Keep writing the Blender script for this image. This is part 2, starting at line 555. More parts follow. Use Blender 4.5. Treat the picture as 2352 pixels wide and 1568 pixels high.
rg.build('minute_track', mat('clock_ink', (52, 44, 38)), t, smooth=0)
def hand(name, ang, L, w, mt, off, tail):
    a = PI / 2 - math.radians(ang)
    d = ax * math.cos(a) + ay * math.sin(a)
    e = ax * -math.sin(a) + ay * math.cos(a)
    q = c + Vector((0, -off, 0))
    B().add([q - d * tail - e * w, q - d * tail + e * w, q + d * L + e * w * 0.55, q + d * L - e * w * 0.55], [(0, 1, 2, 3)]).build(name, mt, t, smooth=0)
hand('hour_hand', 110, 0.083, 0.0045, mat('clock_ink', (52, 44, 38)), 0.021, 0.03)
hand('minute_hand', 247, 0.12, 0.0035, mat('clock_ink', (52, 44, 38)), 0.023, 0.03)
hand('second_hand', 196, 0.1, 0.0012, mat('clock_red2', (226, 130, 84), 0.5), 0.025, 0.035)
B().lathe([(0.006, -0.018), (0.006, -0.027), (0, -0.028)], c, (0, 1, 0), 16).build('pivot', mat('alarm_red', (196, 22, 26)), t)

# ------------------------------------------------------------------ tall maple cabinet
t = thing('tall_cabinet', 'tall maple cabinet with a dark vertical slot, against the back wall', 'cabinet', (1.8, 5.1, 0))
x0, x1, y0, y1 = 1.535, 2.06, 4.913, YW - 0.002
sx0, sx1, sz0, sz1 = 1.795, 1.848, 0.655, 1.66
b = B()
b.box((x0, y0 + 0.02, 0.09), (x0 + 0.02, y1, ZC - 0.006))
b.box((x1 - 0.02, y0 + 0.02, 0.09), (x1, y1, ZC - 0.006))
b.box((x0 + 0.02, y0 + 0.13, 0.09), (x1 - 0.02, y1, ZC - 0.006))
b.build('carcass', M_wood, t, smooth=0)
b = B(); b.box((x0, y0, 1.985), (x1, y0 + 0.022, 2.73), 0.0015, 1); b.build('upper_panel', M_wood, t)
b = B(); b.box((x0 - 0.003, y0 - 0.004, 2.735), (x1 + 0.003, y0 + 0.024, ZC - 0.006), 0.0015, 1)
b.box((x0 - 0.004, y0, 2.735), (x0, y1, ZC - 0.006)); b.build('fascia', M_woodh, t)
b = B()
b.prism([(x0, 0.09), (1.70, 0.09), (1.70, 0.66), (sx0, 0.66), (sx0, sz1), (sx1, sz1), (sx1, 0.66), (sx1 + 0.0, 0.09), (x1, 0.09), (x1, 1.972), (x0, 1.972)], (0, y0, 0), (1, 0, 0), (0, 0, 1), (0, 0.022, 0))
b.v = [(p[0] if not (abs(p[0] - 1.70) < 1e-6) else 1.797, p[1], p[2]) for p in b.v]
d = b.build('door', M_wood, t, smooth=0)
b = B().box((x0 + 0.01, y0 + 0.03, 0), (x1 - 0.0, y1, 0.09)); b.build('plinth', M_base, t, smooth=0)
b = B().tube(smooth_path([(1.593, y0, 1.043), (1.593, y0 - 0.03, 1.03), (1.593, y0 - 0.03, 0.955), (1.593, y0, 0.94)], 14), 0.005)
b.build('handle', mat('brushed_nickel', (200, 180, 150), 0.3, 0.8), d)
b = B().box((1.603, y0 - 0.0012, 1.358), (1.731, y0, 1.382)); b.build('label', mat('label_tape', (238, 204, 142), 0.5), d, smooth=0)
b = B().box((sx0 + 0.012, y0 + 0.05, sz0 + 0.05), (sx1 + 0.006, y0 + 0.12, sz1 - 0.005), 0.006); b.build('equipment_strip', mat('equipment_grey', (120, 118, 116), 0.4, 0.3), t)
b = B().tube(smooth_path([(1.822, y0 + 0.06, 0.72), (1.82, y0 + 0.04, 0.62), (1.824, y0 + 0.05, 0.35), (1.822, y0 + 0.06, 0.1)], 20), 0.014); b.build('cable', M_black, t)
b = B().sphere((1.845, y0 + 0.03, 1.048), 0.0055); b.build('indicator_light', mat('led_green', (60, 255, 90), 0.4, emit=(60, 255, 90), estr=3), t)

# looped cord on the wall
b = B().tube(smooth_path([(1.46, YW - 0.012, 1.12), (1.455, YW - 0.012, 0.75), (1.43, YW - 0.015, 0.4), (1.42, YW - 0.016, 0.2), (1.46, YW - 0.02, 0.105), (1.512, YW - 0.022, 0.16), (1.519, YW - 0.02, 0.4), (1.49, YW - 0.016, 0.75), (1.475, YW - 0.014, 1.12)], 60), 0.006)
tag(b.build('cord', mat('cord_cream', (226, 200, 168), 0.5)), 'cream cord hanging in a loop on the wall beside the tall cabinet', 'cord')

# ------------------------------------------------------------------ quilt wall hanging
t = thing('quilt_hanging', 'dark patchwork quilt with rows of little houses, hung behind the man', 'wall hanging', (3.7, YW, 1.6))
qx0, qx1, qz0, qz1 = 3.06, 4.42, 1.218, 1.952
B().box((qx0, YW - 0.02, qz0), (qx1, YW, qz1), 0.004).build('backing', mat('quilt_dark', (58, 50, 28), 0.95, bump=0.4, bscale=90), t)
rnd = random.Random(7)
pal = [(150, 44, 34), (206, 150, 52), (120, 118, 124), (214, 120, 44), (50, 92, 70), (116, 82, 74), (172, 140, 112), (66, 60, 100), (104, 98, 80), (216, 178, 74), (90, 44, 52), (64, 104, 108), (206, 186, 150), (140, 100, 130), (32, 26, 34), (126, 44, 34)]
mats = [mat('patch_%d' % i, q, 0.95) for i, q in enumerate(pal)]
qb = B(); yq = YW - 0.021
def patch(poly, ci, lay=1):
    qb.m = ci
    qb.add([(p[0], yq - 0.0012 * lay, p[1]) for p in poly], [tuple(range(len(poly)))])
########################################
Directions for this task: Recopy all the lines exactly as they appear.

Completed exercise:
Keep writing the Blender script for this image. This is part 2, starting at line 555. More parts follow. Use Blender 4.5. Treat the picture as 2352 pixels wide and 1568 pixels high.
rg.build('minute_track', mat('clock_ink', (52, 44, 38)), t, smooth=0)
def hand(name, ang, L, w, mt, off, tail):
    a = PI / 2 - math.radians(ang)
    d = ax * math.cos(a) + ay * math.sin(a)
    e = ax * -math.sin(a) + ay * math.cos(a)
    q = c + Vector((0, -off, 0))
    B().add([q - d * tail - e * w, q - d * tail + e * w, q + d * L + e * w * 0.55, q + d * L - e * w * 0.55], [(0, 1, 2, 3)]).build(name, mt, t, smooth=0)
hand('hour_hand', 110, 0.083, 0.0045, mat('clock_ink', (52, 44, 38)), 0.021, 0.03)
hand('minute_hand', 247, 0.12, 0.0035, mat('clock_ink', (52, 44, 38)), 0.023, 0.03)
hand('second_hand', 196, 0.1, 0.0012, mat('clock_red2', (226, 130, 84), 0.5), 0.025, 0.035)
B().lathe([(0.006, -0.018), (0.006, -0.027), (0, -0.028)], c, (0, 1, 0), 16).build('pivot', mat('alarm_red', (196, 22, 26)), t)

# ------------------------------------------------------------------ tall maple cabinet
t = thing('tall_cabinet', 'tall maple cabinet with a dark vertical slot, against the back wall', 'cabinet', (1.8, 5.1, 0))
x0, x1, y0, y1 = 1.535, 2.06, 4.913, YW - 0.002
sx0, sx1, sz0, sz1 = 1.795, 1.848, 0.655, 1.66
b = B()
b.box((x0, y0 + 0.02, 0.09), (x0 + 0.02, y1, ZC - 0.006))
b.box((x1 - 0.02, y0 + 0.02, 0.09), (x1, y1, ZC - 0.006))
b.box((x0 + 0.02, y0 + 0.13, 0.09), (x1 - 0.02, y1, ZC - 0.006))
b.build('carcass', M_wood, t, smooth=0)
b = B(); b.box((x0, y0, 1.985), (x1, y0 + 0.022, 2.73), 0.0015, 1); b.build('upper_panel', M_wood, t)
b = B(); b.box((x0 - 0.003, y0 - 0.004, 2.735), (x1 + 0.003, y0 + 0.024, ZC - 0.006), 0.0015, 1)
b.box((x0 - 0.004, y0, 2.735), (x0, y1, ZC - 0.006)); b.build('fascia', M_woodh, t)
b = B()
b.prism([(x0, 0.09), (1.70, 0.09), (1.70, 0.66), (sx0, 0.66), (sx0, sz1), (sx1, sz1), (sx1, 0.66), (sx1 + 0.0, 0.09), (x1, 0.09), (x1, 1.972), (x0, 1.972)], (0, y0, 0), (1, 0, 0), (0, 0, 1), (0, 0.022, 0))
b.v = [(p[0] if not (abs(p[0] - 1.70) < 1e-6) else 1.797, p[1], p[2]) for p in b.v]
d = b.build('door', M_wood, t, smooth=0)
b = B().box((x0 + 0.01, y0 + 0.03, 0), (x1 - 0.0, y1, 0.09)); b.build('plinth', M_base, t, smooth=0)
b = B().tube(smooth_path([(1.593, y0, 1.043), (1.593, y0 - 0.03, 1.03), (1.593, y0 - 0.03, 0.955), (1.593, y0, 0.94)], 14), 0.005)
b.build('handle', mat('brushed_nickel', (200, 180, 150), 0.3, 0.8), d)
b = B().box((1.603, y0 - 0.0012, 1.358), (1.731, y0, 1.382)); b.build('label', mat('label_tape', (238, 204, 142), 0.5), d, smooth=0)
b = B().box((sx0 + 0.012, y0 + 0.05, sz0 + 0.05), (sx1 + 0.006, y0 + 0.12, sz1 - 0.005), 0.006); b.build('equipment_strip', mat('equipment_grey', (120, 118, 116), 0.4, 0.3), t)
b = B().tube(smooth_path([(1.822, y0 + 0.06, 0.72), (1.82, y0 + 0.04, 0.62), (1.824, y0 + 0.05, 0.35), (1.822, y0 + 0.06, 0.1)], 20), 0.014); b.build('cable', M_black, t)
b = B().sphere((1.845, y0 + 0.03, 1.048), 0.0055); b.build('indicator_light', mat('led_green', (60, 255, 90), 0.4, emit=(60, 255, 90), estr=3), t)

# looped cord on the wall
b = B().tube(smooth_path([(1.46, YW - 0.012, 1.12), (1.455, YW - 0.012, 0.75), (1.43, YW - 0.015, 0.4), (1.42, YW - 0.016, 0.2), (1.46, YW - 0.02, 0.105), (1.512, YW - 0.022, 0.16), (1.519, YW - 0.02, 0.4), (1.49, YW - 0.016, 0.75), (1.475, YW - 0.014, 1.12)], 60), 0.006)
tag(b.build('cord', mat('cord_cream', (226, 200, 168), 0.5)), 'cream cord hanging in a loop on the wall beside the tall cabinet', 'cord')

# ------------------------------------------------------------------ quilt wall hanging
t = thing('quilt_hanging', 'dark patchwork quilt with rows of little houses, hung behind the man', 'wall hanging', (3.7, YW, 1.6))
qx0, qx1, qz0, qz1 = 3.06, 4.42, 1.218, 1.952
B().box((qx0, YW - 0.02, qz0), (qx1, YW, qz1), 0.004).build('backing', mat('quilt_dark', (58, 50, 28), 0.95, bump=0.4, bscale=90), t)
rnd = random.Random(7)
pal = [(150, 44, 34), (206, 150, 52), (120, 118, 124), (214, 120, 44), (50, 92, 70), (116, 82, 74), (172, 140, 112), (66, 60, 100), (104, 98, 80), (216, 178, 74), (90, 44, 52), (64, 104, 108), (206, 186, 150), (140, 100, 130), (32, 26, 34), (126, 44, 34)]
mats = [mat('patch_%d' % i, q, 0.95) for i, q in enumerate(pal)]
qb = B(); yq = YW - 0.021
def patch(poly, ci, lay=1):
    qb.m = ci
    qb.add([(p[0], yq - 0.0012 * lay, p[1]) for p in poly], [tuple(range(len(poly)))])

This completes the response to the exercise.